In much the same way, people who accuse Obi of being a vicious competitor and lacking the grace of a statesman point at his seeming reluctance to leave the stage for his successor. They argue that since he left office on March 17 this year, Obi has managed to remain in power somehow. They believe that his endless crave for relevance has made it difficult for him to let go of the limelight. He is believed to have had more media appearances as a former governor than all his years in office. People wonder if he couldn’t have looked at other former governors like Donald Duke of Cross River State or even Bola Tinubu of Lagos state who have maintained a commendable level of unobtrusive grace since they left office. Duke never sought relevance through the media for one day since he left office. He knew that the greatest monuments are the ones built in the hearts of the people.
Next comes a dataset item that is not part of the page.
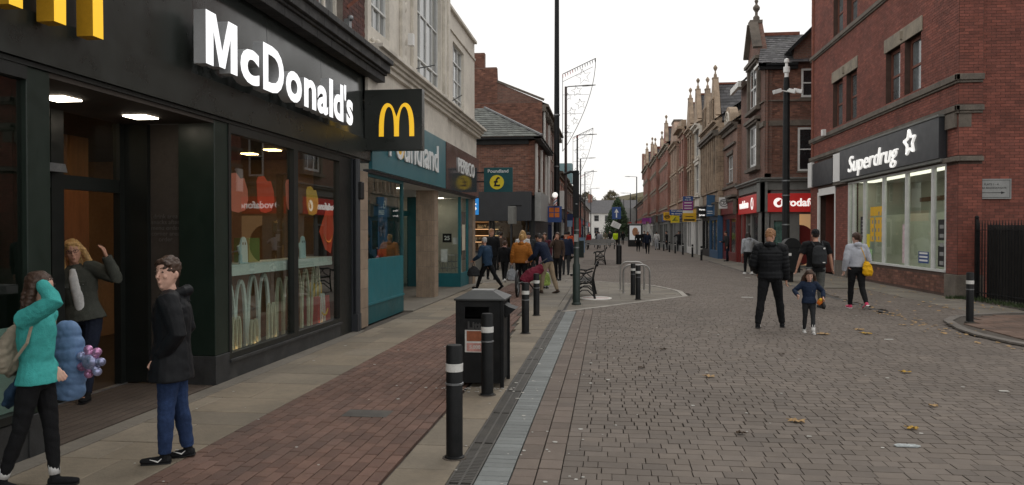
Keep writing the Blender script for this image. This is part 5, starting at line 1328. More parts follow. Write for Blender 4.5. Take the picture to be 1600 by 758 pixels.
def row(name, label, side, x, y0, y1, eave, ridge, wall, floors, front='grey_front', fascia='anthracite', bays=None, slope=3.6, chim=(), trim='stone_dark', z0=3.6, rmat='slate', lr=(12, 18), depth=9, slated=True, ends=True, **sk):
    fr = FR(x) if side == 'R' else FL(x); sg = 1 if side == 'R' else -1
    b = thing(name, label, 'building', (x, y0, 0))
    ops = []
    for (za, zb, n, wr) in floors:
        L = (y1 - y0) / n
        for i in range(n): c = y0 + L * (i + .5); ops.append((c - L * wr / 2, c + L * wr / 2, za, zb))
    m = MB(fr); m.wall(y0, y1, z0, eave, ops, .3); part(m, 'wall', wall, b)
    m = MB(); m.box(x + sg * .302, x + sg * depth, y0 + .001, y0 + .3, 0, eave - .01); m.prism([(x + sg * .31, eave - .01), (x + sg * slope, ridge - .12), (x + sg * depth, eave - .01)], y0 + .02, y0 + .3, 'y'); part(m, 'end_wall', wall, b)
    for (a, c, e, f) in ops: sash(b, fr, a, c, e, f, .10, .07, 1 if (c - a) < 1.6 else 2, 2, 'white_frame' if sk.get('wf', True) else trim, sk.get('pane', 'dark_pane'), trim, bar=.05)
    for (za, zb, n, wr) in floors:
        m = MB(fr)
        m.box(y0, y1, 0, .10, za - .34, za - .2) ; part(m, 'string_course', trim, b)
        for (a, c, e, f) in ops:
            if e == za:
                m = MB(fr); m.box(a - .08, c + .08, .0, .05, f, f + .2); part(m, 'lintel', trim, b)
    m = MB(fr); m.box(y0, y1, -.05, .22, eave, eave + .14); m.box(y0, y1, .22, .34, eave + .06, eave + .18); m.box(y0, y1, 0, .14, eave - .22, eave - .002); part(m, 'eaves_cornice', trim, b)
    A = (x - sg * .3, y0, eave + .16); B = (x - sg * .3, y1, eave + .16); C = (x + sg * slope, y1, ridge); D = (x + sg * slope, y0, ridge)
    if slated: slates(b, [A, B, C, D], lr[0], lr[1], rmat)
    else:
        m = MB(); m.add([A, B, C, D], [(0, 1, 2, 3)], sg > 0); part(m, 'roof', rmat, b)
    m = MB(); m.add([D, C, (x + sg * depth, y1, eave), (x + sg * depth, y0, eave)], [(0, 1, 2, 3)], sg > 0); part(m, 'roof_slope', rmat, b)
    m = MB(); m.bar((D[0], y0, ridge + .04), (C[0], y1, ridge + .04), .22, .12); part(m, 'ridge_tiles', 'terracotta', b)
    for (cy_, cx_, top, n) in chim:
        m = MB(); m.box(x + sg * cx_ - .45, x + sg * cx_ + .45, cy_, cy_ + .8, eave, top); m.box(x + sg * cx_ - .52, x + sg * cx_ + .52, cy_ - .07, cy_ + .87, top - .3, top - .12); ch = part(m, 'chimney', wall, b)
        for i in range(n): m = MB(); px = x + sg * cx_ - .3 + .6 * i / max(1, n - 1); m.tube([(px, cy_ + .4, top), (px, cy_ + .4, top + .45)], [.13, .10], 8); part(m, 'chimney_pot', 'terracotta', ch)
    bays = bays or 2
    L = (y1 - y0) / bays
    for i in range(bays):
        shopfront(b, fr, y0 + L * i, y0 + L * (i + 1), 3.6, front[i % len(front)] if isinstance(front, list) else front, fascia[i % len(fascia)] if isinstance(fascia, list) else fascia,
                  shutter=(sk.get('shutter', -1) == i), lit=(sk.get('lit', -1) == i))
    m = MB(fr); m.wall(y0, y1, 3.5, z0, (), .3); part(m, 'frieze', trim, b)
    return b, fr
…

Summing up, most Anambrarians believe that with Peter Obi’s defection to PDP, he has willfully dug his political grave and is now dutifully waiting for his interment. Ndigbo will be hard-pressed to continue to believe in anyone who took the mantle of leadership from their acclaimed leader and threw it to the dogs barely two and a half years after the man’s passage. It is doubtful whether Obi will continue to command the broad respect of Ndigbo as he once did. As someone who wants to be taken seriously in Nigeria’s political theater, Obi should know that a leader is absolutely nothing without the support of his people. And this may well be the true meaning of his defection to PDP.
Okey Madubuife writes from the grotto of Idoto in Ojoto.